Plagioclase and I went to a christmas party last evening. It was full of people I didn’t know, people who said things like “so, what do you do?”
I hemmed and hawed…. “I, uh, slack.” I mean, nobody wants to (or needs to, really) hear about me taking care of my folks and having a breakdown and my piddly volunteer stuff, now do they? I was unprepared for fresh society. I mean, my friends know a bit about what’s up with me lately, so we talk about other things. So I just said that I had been taking care of my folks for a while and changed the subject.
But then I had people tell me that they wished they could take time off, especially when their work is going badly…. but they’d probably get bored. What I wanted to say, but didn’t, was: Well, gee, if you can’t keep yourself entertained at your own house, then perhaps you should stay in that dead-end job.
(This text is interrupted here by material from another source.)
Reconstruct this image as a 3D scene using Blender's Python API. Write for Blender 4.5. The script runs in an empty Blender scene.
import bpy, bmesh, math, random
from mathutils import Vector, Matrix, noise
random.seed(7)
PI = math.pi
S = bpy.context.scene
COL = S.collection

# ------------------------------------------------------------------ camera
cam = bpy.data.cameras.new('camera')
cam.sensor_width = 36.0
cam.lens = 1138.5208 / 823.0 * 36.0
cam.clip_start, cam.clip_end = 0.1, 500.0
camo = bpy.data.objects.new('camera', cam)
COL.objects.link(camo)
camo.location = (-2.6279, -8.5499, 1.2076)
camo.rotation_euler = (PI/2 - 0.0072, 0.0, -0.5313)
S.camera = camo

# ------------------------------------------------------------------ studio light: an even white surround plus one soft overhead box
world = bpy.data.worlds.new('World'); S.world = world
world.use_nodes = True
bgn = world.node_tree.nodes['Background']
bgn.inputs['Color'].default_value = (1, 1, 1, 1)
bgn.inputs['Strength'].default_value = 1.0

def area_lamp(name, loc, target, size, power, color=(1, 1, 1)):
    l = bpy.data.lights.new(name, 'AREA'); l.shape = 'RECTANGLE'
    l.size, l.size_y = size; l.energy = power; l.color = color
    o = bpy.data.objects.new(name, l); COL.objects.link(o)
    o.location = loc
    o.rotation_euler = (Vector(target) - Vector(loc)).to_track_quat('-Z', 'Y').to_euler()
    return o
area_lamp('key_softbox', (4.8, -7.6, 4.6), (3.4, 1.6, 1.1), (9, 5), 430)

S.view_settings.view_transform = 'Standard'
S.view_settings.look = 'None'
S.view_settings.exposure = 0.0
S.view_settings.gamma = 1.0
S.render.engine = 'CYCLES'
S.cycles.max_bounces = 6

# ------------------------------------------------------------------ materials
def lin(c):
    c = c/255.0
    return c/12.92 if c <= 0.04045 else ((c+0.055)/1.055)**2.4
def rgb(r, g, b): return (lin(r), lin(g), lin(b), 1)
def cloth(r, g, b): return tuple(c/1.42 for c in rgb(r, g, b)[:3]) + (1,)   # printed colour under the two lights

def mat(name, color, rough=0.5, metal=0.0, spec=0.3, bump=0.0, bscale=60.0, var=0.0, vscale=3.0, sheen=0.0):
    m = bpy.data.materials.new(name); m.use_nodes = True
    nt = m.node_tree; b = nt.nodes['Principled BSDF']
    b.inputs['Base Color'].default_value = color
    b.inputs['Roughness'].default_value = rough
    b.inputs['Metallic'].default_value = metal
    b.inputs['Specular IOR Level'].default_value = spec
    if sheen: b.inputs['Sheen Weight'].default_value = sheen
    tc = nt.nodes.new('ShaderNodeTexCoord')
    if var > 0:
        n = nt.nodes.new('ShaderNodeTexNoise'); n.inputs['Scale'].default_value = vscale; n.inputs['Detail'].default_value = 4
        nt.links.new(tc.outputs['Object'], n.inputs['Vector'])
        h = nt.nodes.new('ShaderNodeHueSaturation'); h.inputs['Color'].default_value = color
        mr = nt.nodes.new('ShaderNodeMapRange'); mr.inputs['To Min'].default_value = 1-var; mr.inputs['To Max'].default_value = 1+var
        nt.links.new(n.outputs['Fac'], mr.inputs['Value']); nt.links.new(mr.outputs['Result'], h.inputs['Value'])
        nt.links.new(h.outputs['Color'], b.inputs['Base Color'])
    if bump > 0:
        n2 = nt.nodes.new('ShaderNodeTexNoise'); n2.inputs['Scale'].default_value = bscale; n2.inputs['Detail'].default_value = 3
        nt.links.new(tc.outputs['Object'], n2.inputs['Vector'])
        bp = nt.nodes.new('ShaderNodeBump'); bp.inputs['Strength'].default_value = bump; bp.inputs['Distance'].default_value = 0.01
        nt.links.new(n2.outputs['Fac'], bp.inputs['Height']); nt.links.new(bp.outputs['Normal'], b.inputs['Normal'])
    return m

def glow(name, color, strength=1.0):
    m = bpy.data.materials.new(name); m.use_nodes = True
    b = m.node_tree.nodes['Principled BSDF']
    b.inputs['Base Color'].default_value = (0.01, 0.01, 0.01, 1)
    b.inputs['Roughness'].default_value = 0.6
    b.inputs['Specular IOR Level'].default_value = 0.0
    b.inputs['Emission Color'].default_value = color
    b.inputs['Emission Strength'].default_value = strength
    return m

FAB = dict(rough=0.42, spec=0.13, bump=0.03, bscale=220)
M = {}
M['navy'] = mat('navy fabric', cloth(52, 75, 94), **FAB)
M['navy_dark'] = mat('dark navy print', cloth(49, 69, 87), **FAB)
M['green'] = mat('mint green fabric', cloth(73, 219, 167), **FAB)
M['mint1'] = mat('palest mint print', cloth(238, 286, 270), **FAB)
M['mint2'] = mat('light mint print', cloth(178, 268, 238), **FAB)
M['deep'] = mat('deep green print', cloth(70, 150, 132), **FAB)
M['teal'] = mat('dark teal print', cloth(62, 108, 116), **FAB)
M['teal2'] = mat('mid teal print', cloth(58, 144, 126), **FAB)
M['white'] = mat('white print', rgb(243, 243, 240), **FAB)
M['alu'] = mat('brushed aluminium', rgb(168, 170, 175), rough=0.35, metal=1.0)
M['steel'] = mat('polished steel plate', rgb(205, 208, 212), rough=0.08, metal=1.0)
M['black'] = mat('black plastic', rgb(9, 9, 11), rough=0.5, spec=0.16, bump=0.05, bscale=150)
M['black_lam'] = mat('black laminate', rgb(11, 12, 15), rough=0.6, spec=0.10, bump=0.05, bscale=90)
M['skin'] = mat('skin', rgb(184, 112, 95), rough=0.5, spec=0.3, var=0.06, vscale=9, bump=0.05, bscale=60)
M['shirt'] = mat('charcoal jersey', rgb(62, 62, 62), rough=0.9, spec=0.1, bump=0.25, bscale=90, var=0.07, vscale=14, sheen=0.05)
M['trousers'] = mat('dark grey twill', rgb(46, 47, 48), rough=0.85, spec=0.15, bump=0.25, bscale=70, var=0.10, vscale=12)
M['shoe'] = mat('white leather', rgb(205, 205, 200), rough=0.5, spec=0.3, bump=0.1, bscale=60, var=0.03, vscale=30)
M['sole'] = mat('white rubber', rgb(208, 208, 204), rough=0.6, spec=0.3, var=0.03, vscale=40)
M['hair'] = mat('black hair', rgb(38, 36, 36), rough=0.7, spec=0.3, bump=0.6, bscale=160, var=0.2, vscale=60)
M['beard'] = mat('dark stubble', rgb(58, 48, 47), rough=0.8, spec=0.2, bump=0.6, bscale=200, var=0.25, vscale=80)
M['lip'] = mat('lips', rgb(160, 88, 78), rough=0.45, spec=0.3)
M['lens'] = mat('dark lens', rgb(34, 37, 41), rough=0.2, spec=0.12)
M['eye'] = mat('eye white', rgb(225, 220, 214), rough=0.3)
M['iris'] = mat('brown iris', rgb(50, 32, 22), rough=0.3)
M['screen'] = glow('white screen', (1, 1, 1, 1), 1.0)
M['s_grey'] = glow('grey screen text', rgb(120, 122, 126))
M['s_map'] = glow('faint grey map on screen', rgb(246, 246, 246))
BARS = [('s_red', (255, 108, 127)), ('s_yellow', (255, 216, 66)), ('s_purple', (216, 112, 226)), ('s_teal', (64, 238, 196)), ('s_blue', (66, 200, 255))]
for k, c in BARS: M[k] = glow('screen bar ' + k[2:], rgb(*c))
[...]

I bake cookies. I don’t do housework any more than I did when I was working full-time (according to some accounts, I’m doing less). I follow the news. My interest in the world didn’t disappear just because I stopped commuting.
I understand this is all normal ice-breaking stuff. I’d never met most of the people there, so they needed to find some way to fit me into their schema (if only for the space of a conversation). I just wish it wasn’t always the same struggle. Perhaps next time I’ll tell ‘em I work for an unnamed government agency, and how did you spell your name again?
(Despite all this, I did have a good time. Really!)